Single non sono. Frivola abbastanza. Pronta a tutto, dipende, a volte, in verità… quando mai. Eppure, nonostante il titolo orrendo a dir poco, Single, frivole, pronte a tutto, il volume di Katherine Heiny in libreria mi ha attirato. Esordio, scrittrice americana, storie di donne a New York e il gioco è fatto. Lo comincio a leggere in terrazzo, rinfrescata dalla brezza settembrina. Alla fine delle prime ventiqualcosa pagine scopro che è una raccolta di racconti e mi risento: mi ero già affezionata a Sasha, la giovane amante convocata da Anne, la più matura moglie di Carson, e insultata a dovere in uno squallido bar sulla Amsterdam Avenue; avrei voluto saperne di più. La sera viene a cena il mio amico che suo figlio definisce scherzosamente intellettualoide.
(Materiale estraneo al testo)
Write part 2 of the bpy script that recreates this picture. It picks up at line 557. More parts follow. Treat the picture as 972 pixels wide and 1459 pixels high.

Forzo la mano e gli mostro il libro, forse provocatoriamente. Non crede nemmeno per un istante che possa avere dei meriti letterari: mi maltratta in maniera prevedibile, poi si pente un po’ ma è solo facciata. Certo, la letteratura alta non può nascondersi dietro un titolo e una copertina del genere. Eppure io riesco a riconoscere l’operazione commerciale, il tentativo della casa editrice di acchiappare ingannevolmente quante più fanciulle in cerca di leggerezza, che qui invece non troveranno.

Nei racconti della Heiny il segreto corre sul filo: la fedifraga non teme il giudizio divino né quello del marito, piuttosto si confronta ad armi impari con la precedente amante del suo amante, la vicina di casa cicciottella spettegolona, con cui condivide sesso occasionale del coniugato traditore seriale. La morale non ha potere, è desautorata, quel che conta è la felicità, una disperata, fanciullesca, parziale ricerca della felicità (oltre Muccino e Cotroneo). La morte del cane diviene luogo di incontro potenziale: il veterinario ha un cuore d’oro e gli occhi pure, trattiene la mano rassicurante un poco più del dovuto, porta visita a domicilio senza richiesta.

Il labirinto della vita quotidiana, pieno di trappole e riti e noia e ripetitività, si attorciglia e ruota i tentacoli verso molteplici tentazioni, come rami smossi dal vento autunnale, puoi aggrapparti o continuare a calpestarne le foglie secche cadute a terra. I figli sono amore assoluto, come gli animali domestici, ma non diventano interferenza: più avanti avranno anche loro il loro bel da fare con il cosmo, poverini: la giostra gira gira gira, continua a a girare.

Le protagoniste di queste brevi storie non hanno timore di essere scoperte, sanno gestire con prudenza e raziocinio situazioni imbarazzanti, in bilico, compromettenti: autoindulgono in un amore per se stesse che le protegge da sciocchi giudizi dogmatici: sono donne libere che apprezzano il bello, vogliono mantenere ciò che hanno, sfidano il tempo, gli uomini, la paura; falliscono e si rialzano, sudano e vanno avanti, si guardano, si proteggono, si stimano. Si chiamano Frances Ha (Frances Ha, Noah Baumbach, 2012), non Carrie Bradshaw (Sex and the city, la serie).

Torna a cena l’intellettualoide col figlio adolescente. Sono tentata di dirgli che il libro era diverso, che i suoi pregiudizi erano maschilisti, preconcetti, infondati. Resisto perché so che mi ascolterebbe ma, dentro, continuerebbe a pensare di avere ragione lui.